Task prompt ▸
Extract, in full, the lines below, beginning at the first and ending with the line that contains "wall panel thickness". Pictures do not belong in the copy.

Material provided ▸
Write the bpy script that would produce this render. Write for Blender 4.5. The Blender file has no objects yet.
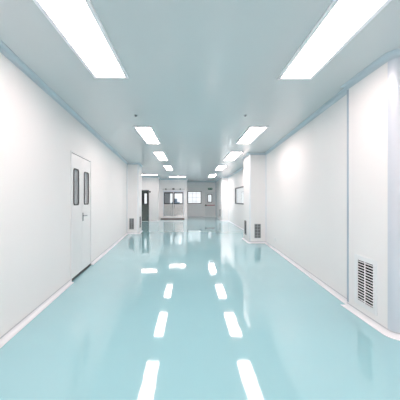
import bpy, bmesh, math
from mathutils import Vector, Matrix

C = bpy.context.scene.collection
PI = math.pi
H = 2.90          # ceiling height
T = 0.06          # wall panel thickness

# ------------------------------------------------------------------ materials
def mat(name, col, rough=0.5, metal=0.0, spec=0.5, coat=0.0, bump=0.0, bscale=3.0, var=0.0, vscale=2.0):
    m = bpy.data.materials.new(name); m.use_nodes = True
    nt = m.node_tree; b = nt.nodes['Principled BSDF']
    b.inputs['Base Color'].default_value = (*col, 1)
    b.inputs['Roughness'].default_value = rough
    b.inputs['Metallic'].default_value = metal
    b.inputs['Specular IOR Level'].default_value = spec
    b.inputs['Coat Weight'].default_value = coat
    b.inputs['Coat Roughness'].default_value = 0.05
    if bump or var:
        tc = nt.nodes.new('ShaderNodeTexCoord')
        if var:
            n = nt.nodes.new('ShaderNodeTexNoise'); n.inputs['Scale'].default_value = vscale
            n.inputs['Detail'].default_value = 3
            nt.links.new(tc.outputs['Object'], n.inputs['Vector'])
            r = nt.nodes.new('ShaderNodeMapRange')
            r.inputs['To Min'].default_value = 1 - var; r.inputs['To Max'].default_value = 1 + var
            nt.links.new(n.outputs['Fac'], r.inputs['Value'])
            mx = nt.nodes.new('ShaderNodeVectorMath'); mx.operation = 'SCALE'
            mx.inputs[0].default_value = col
            nt.links.new(r.outputs['Result'], mx.inputs['Scale'])
            nt.links.new(mx.outputs['Vector'], b.inputs['Base Color'])
        if bump:
            n = nt.nodes.new('ShaderNodeTexNoise'); n.inputs['Scale'].default_value = bscale
            n.inputs['Detail'].default_value = 2
            nt.links.new(tc.outputs['Object'], n.inputs['Vector'])
            bp = nt.nodes.new('ShaderNodeBump'); bp.inputs['Strength'].default_value = 1.0
            bp.inputs['Distance'].default_value = bump
            nt.links.new(n.outputs['Fac'], bp.inputs['Height'])
            nt.links.new(bp.outputs['Normal'], b.inputs['Normal'])
    return m

def emit(name, col, s):
    m = bpy.data.materials.new(name); m.use_nodes = True
    b = m.node_tree.nodes['Principled BSDF']
    b.inputs['Base Color'].default_value = (0.9, 0.9, 0.9, 1)
    b.inputs['Emission Color'].default_value = (*col, 1)
    b.inputs['Emission Strength'].default_value = s
    return m

def thin_glass(name, tint=(0.98, 0.99, 0.99)):
    m = bpy.data.materials.new(name); m.use_nodes = True
    nt = m.node_tree; nt.nodes.clear()
    o = nt.nodes.new('ShaderNodeOutputMaterial')
    t = nt.nodes.new('ShaderNodeBsdfTransparent'); t.inputs['Color'].default_value = (*tint, 1)
    g = nt.nodes.new('ShaderNodeBsdfGlossy'); g.inputs['Roughness'].default_value = 0.02
    lw = nt.nodes.new('ShaderNodeLayerWeight'); lw.inputs['Blend'].default_value = 0.5
    pw = nt.nodes.new('ShaderNodeMath'); pw.operation = 'POWER'; pw.inputs[1].default_value = 4.0
    nt.links.new(lw.outputs['Facing'], pw.inputs[0])
    f = nt.nodes.new('ShaderNodeMath'); f.operation = 'MULTIPLY_ADD'; f.inputs[1].default_value = 0.3; f.inputs[2].default_value = 0.04
    nt.links.new(pw.outputs['Value'], f.inputs[0])
    mx = nt.nodes.new('ShaderNodeMixShader')
    nt.links.new(f.outputs['Value'], mx.inputs['Fac'])
    nt.links.new(t.outputs['BSDF'], mx.inputs[1]); nt.links.new(g.outputs['BSDF'], mx.inputs[2])
    nt.links.new(mx.outputs['Shader'], o.inputs['Surface'])
    return m

LIGHT = 15.8
TINT = (1.0, 0.81, 0.772)
M = dict(
    wall=mat('white_panel', (0.90, 0.875, 0.87), 0.5, spec=0.22, var=0.006),
    ceil=mat('ceiling_panel', (0.625, 0.655, 0.665), 0.17, spec=0.5, var=0.015, vscale=0.8),
    floor=mat('teal_epoxy', (0.345, 0.615, 0.667), 0.05, spec=0.5, coat=0.4, bump=0.0012, bscale=3.5, var=0.03, vscale=1.2),
    base=mat('white_cove', (0.84, 0.835, 0.86), 0.35),
    lip=mat('cove_lip_shade', (0.55, 0.55, 0.58), 0.4),  # grey paints in the shadow on the skirting's top lip
    cove=mat('aluminium_cove', (0.57, 0.64, 0.69), 0.35, metal=0.0),
    alu=mat('satin_aluminium', (0.66, 0.69, 0.75), 0.3, metal=0.2),
    strip=mat('edge_strip', (0.42, 0.48, 0.56), 0.35),
    column=mat('white_column', (0.88, 0.89, 0.91), 0.25),
    lamp_frame=mat('lamp_bezel', (0.93, 0.91, 0.94), 0.5),
    lamp=emit('lamp_diffuser', TINT, LIGHT),
    lamp_far=emit('lamp_diffuser_strip', TINT, LIGHT*1.2),
    lamp_end=emit('lamp_diffuser_end', (1.0, 0.85, 0.83), LIGHT*2.4),
    lamp_near=emit('lamp_diffuser_near', TINT, LIGHT*0.82),
    lamp_added=emit('lamp_diffuser_added', TINT, LIGHT*1.35),  # added pair behind the viewer, boosted to lift the near end
    door=mat('door_white', (0.85, 0.84, 0.84), 0.3, var=0.006),
    door_grey=mat('door_pale_grey', (0.80, 0.80, 0.80), 0.35),
    line=mat('shadow_gap_grey', (0.25, 0.26, 0.28), 0.5),
    black=mat('black_rubber', (0.015, 0.016, 0.018), 0.45),
    dark=mat('dark_frame', (0.03, 0.032, 0.035), 0.4),
    frame_grey=mat('grey_frame', (0.13, 0.135, 0.145), 0.4),
    pane_grey=mat('grey_glass', (0.48, 0.49, 0.51), 0.1, coat=0.6, var=0.1, vscale=3),
    glass=thin_glass('clear_glass'),
    steel=mat('brushed_steel', (0.55, 0.54, 0.53), 0.22, metal=0.9, var=0.05, vscale=4),
    steel_dark=mat('dark_steel', (0.16, 0.19, 0.18), 0.18, metal=0.7),
    chrome=mat('chrome', (0.45, 0.46, 0.48), 0.15, metal=1.0),
    vent=mat('vent_white', (0.88, 0.88, 0.89), 0.35),
    vent_grey=mat('vent_grey', (0.35, 0.36, 0.37), 0.4),
    void=mat('vent_void_shade', (0.004, 0.004, 0.004), 0.9, spec=0.0),
    brown=mat('brown_riser', (0.22, 0.13, 0.11), 0.5),
    red=mat('red_bar', (0.45, 0.06, 0.07), 0.35),
    green=mat('sign_green', (0.01, 0.20, 0.11), 0.4),
    white=mat('plain_white', (0.9, 0.9, 0.9), 0.4),
    cabinet=mat('grey_cabinet', (0.30, 0.31, 0.33), 0.4),
    blue=mat('blue_grey_cabinet', (0.30, 0.42, 0.56), 0.4),
    muntin=mat('pale_muntin', (0.62, 0.68, 0.74), 0.4),
)

# ------------------------------------------------------------------ mesh helpers
def link(name, bm, m, parent=None, smooth=False, kind=None, mtx=None):
    bmesh.ops.recalc_face_normals(bm, faces=bm.faces[:])
    me = bpy.data.meshes.new(name); bm.to_mesh(me); bm.free()
    me.materials.append(m)
    if smooth:
        for p in me.polygons: p.use_smooth = True
        me.set_sharp_from_angle(angle=math.radians(40))
    o = bpy.data.objects.new(name, me); C.objects.link(o)
    if parent is not None: o.parent = parent
    if mtx is not None: o.matrix_local = mtx
    if kind: o['kind'] = kind
    return o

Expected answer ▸
Write the bpy script that would produce this render. Write for Blender 4.5. The Blender file has no objects yet.
import bpy, bmesh, math
from mathutils import Vector, Matrix

C = bpy.context.scene.collection
PI = math.pi
H = 2.90          # ceiling height
T = 0.06          # wall panel thickness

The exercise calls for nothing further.